— start Material for this exercise —

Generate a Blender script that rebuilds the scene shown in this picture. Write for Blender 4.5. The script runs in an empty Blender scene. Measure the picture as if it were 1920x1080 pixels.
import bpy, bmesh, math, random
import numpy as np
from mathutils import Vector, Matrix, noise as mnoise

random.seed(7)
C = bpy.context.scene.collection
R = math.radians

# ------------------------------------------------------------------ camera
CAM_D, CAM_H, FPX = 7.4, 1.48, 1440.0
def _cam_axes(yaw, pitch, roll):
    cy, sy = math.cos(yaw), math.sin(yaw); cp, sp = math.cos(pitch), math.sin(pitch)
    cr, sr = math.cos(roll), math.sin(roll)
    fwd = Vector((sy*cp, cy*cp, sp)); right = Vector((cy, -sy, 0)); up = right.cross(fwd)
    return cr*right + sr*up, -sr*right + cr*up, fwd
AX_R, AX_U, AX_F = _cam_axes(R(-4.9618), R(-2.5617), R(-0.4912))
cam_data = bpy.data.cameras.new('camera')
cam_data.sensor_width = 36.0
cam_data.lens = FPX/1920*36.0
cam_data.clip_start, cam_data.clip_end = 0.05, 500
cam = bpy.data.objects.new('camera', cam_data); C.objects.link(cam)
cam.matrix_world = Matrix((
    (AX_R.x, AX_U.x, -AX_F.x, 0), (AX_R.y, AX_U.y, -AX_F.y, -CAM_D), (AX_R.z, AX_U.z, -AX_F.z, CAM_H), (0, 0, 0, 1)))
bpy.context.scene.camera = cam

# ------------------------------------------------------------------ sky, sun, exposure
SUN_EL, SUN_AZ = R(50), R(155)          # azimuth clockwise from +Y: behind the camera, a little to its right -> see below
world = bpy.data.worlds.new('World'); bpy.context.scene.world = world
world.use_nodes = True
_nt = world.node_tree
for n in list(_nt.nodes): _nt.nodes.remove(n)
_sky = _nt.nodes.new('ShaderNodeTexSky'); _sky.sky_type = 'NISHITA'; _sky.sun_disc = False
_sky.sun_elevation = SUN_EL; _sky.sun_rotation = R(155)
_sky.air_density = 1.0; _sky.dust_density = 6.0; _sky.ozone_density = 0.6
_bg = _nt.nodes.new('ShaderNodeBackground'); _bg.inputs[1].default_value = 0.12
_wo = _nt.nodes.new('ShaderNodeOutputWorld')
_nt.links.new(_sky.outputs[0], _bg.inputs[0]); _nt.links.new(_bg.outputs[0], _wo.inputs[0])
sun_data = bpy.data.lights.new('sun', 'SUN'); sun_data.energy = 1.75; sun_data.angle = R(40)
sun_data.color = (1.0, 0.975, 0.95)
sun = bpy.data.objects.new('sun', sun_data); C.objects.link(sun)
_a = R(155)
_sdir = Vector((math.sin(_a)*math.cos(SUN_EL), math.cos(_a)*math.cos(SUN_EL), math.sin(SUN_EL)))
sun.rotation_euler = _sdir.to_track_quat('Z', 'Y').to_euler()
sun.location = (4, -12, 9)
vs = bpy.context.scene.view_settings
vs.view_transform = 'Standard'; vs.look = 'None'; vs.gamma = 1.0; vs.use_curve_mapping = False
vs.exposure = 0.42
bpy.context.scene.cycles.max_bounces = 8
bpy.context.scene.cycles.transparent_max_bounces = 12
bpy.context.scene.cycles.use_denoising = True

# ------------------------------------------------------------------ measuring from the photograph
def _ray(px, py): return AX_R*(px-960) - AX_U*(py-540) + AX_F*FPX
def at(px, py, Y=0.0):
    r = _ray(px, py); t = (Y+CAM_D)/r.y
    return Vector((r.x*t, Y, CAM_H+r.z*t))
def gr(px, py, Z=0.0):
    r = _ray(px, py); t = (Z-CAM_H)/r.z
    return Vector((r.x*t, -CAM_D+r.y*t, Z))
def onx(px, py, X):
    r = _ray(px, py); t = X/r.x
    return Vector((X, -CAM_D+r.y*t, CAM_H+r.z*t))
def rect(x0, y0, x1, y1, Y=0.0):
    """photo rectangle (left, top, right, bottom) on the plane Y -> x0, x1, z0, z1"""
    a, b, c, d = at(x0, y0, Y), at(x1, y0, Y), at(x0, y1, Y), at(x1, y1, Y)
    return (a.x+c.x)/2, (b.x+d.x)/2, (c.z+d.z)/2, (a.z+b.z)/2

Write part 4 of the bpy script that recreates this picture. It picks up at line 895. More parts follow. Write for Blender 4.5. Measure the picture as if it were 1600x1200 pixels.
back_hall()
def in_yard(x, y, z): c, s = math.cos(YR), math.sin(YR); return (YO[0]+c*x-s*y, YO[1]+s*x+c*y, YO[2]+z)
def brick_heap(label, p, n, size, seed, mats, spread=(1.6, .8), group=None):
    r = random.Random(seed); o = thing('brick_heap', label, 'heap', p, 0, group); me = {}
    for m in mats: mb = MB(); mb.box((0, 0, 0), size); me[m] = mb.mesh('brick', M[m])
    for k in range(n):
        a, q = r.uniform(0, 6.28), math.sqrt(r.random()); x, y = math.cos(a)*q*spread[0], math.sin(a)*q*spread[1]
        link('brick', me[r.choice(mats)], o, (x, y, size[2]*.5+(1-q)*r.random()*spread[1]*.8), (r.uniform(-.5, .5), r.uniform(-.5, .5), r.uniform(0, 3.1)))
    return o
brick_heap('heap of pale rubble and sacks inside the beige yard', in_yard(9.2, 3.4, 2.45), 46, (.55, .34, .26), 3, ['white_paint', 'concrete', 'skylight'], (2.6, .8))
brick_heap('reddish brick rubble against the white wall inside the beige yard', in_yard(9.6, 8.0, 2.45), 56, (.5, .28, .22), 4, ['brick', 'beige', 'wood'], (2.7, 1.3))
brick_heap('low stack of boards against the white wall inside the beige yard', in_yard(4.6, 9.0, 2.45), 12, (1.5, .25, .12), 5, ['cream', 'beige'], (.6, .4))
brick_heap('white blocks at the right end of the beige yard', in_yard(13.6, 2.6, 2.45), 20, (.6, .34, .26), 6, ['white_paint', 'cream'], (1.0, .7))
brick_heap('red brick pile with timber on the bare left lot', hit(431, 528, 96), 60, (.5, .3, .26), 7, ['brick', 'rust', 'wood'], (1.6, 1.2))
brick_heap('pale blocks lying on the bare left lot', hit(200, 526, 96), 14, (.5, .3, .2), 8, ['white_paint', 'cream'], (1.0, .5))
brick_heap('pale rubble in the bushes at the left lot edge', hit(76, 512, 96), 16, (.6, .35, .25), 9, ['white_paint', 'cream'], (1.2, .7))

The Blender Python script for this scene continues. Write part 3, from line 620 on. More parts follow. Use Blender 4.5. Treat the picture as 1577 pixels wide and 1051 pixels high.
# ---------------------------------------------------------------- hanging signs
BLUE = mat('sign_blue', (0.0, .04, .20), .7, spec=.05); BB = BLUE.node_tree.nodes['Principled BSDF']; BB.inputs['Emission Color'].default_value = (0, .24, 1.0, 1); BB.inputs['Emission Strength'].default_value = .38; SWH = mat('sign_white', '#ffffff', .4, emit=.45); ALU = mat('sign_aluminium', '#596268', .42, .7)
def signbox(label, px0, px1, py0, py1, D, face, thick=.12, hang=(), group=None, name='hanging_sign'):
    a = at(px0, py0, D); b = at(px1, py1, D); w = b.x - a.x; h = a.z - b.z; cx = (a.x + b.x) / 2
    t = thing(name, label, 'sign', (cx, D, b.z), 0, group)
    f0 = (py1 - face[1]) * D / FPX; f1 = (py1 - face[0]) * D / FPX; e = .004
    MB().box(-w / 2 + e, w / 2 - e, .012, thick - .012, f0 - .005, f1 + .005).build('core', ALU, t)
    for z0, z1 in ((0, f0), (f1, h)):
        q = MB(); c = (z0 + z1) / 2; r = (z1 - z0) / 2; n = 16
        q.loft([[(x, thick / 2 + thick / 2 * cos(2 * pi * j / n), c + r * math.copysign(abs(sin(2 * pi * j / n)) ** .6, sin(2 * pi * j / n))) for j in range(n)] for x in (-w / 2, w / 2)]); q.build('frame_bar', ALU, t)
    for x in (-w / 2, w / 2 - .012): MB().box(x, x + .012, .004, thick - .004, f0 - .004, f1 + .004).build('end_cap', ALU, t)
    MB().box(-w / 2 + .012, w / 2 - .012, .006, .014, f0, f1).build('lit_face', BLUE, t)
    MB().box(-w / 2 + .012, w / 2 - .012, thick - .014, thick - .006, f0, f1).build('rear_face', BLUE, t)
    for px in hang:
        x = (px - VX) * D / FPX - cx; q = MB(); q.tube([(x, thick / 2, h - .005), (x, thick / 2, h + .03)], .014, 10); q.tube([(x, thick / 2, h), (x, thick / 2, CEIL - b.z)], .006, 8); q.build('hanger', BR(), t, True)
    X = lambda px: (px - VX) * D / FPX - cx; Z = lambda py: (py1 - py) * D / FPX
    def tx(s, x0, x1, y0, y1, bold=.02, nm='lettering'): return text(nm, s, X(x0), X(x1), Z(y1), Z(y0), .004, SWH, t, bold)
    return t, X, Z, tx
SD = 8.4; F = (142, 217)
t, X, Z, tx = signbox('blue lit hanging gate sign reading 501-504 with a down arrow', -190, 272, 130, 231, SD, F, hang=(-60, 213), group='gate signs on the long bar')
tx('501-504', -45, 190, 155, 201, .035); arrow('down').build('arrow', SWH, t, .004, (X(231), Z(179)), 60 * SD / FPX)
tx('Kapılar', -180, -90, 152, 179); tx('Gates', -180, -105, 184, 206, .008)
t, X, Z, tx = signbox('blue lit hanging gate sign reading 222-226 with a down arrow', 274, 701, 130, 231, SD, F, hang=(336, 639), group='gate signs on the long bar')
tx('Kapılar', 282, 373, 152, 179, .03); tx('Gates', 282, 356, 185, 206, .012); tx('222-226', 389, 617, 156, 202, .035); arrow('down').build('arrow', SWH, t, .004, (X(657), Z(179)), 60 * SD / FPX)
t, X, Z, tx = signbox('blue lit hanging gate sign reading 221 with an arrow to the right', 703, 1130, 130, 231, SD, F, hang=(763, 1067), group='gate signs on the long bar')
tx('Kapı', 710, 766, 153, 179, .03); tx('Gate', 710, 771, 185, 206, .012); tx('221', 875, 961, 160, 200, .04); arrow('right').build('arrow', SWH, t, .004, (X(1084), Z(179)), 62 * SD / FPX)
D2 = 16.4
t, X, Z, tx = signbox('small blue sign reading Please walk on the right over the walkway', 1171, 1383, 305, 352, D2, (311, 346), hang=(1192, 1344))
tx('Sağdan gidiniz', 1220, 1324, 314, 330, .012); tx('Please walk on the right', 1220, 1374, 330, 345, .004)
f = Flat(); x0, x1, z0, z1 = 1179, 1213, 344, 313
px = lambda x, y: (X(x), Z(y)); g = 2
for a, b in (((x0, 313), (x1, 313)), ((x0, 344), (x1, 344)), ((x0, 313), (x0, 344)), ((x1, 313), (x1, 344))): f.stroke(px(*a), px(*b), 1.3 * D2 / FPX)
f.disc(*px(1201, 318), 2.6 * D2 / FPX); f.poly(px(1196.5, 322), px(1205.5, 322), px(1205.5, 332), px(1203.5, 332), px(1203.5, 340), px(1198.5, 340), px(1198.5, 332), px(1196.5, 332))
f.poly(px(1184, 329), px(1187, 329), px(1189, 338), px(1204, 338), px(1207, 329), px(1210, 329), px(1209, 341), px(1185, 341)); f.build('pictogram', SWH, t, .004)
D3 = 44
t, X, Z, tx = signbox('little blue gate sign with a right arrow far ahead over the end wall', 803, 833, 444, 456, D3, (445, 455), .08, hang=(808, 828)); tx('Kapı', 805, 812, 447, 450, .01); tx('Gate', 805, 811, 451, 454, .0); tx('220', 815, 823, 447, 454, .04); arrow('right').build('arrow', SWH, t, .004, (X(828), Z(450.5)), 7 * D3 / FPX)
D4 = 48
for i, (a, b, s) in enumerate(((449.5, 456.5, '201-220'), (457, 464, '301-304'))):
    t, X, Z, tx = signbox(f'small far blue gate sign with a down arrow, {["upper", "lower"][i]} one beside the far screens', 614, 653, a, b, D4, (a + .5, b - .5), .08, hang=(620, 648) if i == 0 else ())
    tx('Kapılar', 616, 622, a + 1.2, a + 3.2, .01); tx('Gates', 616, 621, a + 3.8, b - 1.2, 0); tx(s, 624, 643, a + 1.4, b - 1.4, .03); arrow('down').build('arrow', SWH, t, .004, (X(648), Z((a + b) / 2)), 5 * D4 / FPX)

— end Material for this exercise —

→ Given task
Give back exactly the material above from its opening line to the line bearing "R = math.radians".

→ Task response
Generate a Blender script that rebuilds the scene shown in this picture. Write for Blender 4.5. The script runs in an empty Blender scene. Measure the picture as if it were 1920x1080 pixels.
import bpy, bmesh, math, random
import numpy as np
from mathutils import Vector, Matrix, noise as mnoise

random.seed(7)
C = bpy.context.scene.collection
R = math.radians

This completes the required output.